Pada awal pembukaan perdagangan saham pukul 09.30 JATS, saham perseroan naik signifikan Rp 60 dari penetapan harga sebelumnya, Rp 200 per lembar. Hingga pukul 9.35 waktu JATS, saham berada di kisaran Rp 250 per lembar saham, dan sempat menyentuh harga tertinggi Rp 260 per lembar.

Total saham yang dilepas HDFA sebanyak 460 juta lembar kepada publik. Ini setara dengan 29,87% dari rencana total modal yang ditempatkan dan disetor penuh. Nilai nominal IPO Rp 100 per lembar. Total dana yang dihimpun perseroan mencapai Rp 92 miliar.

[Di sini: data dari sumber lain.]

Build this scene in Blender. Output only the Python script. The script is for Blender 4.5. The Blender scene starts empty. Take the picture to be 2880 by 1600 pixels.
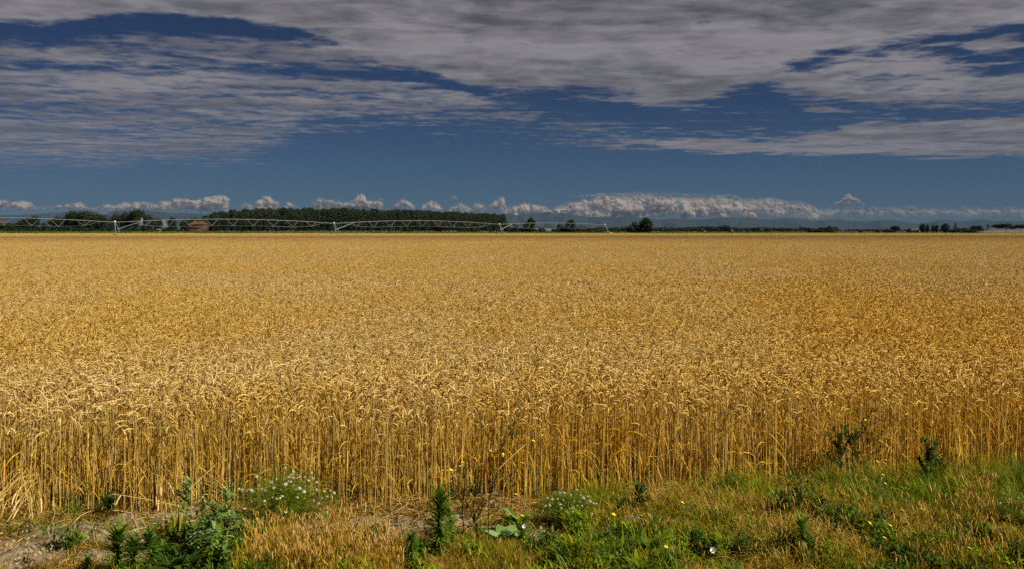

Jumlah saham yang dipesan sebanyak 1,067 miliar lembar, dari total saham yang ditawarkan 460 juta lembar saham, dengan jumlah pemesan 2.219 pihak.

"Dana penawaran saham perdana, 85% digunakan untuk membiayai pengembangan usaha perseroan. Yakni pembiayaan kendaraan bermotor. Sisanya, sebagai dana pengembangan infrastruktur teknologi informasi HD Finance," ujar Direktur Utama HD Finance, Hariono. Selaku penjamin pelaksana emisi efek adalah PT Makinta Securities.

Perseroan dulu bernama PT Indonesia Lease dan berdiri pada 1972. Kemudian dengan masuknya Bank Niaga sebagai pemegang saham, perseroan berubah nama menjadi PT Niaga Leasing pada 1990. Dan pada 2005 bertransformasi menjadi HD Finance.

HD Finance memiliki 16 cabang, dan sampai dengan Desember 2010 aset perseroan mencapai Rp 774 miliar.

Perseroan menargetkan pembiayaan kendaraan bermotor Rp 1 triliun di tahun 2011. Perseroan masih mengandalkan motor baru dalam mengejar target ini.

"Target pembiayaan sampai akhir tahun 2011 Rp 1 triliun, sampai akhir tahun lalu kita mencapai Rp 774 miliar," ungkapnya.

Menurutnya, pasar motor baru masih memiliki peluang tumbuh. Strategi perseroan adalah fokus pada pasar Jabodetabek.

Kemudian disusul Jawa Timur dan Sumatera. Pasar motor bekas masih sangat kecil, tidak lebih dari 1%. "Kita masih fokus di pembiayaan baru. Untuk second sedikit. Porsi Jabodetabek 63%. Jawa Barat 5%, Jawa Tengah 3%. Jawa Timur 15% dan Sumatera 14%," ucapnya.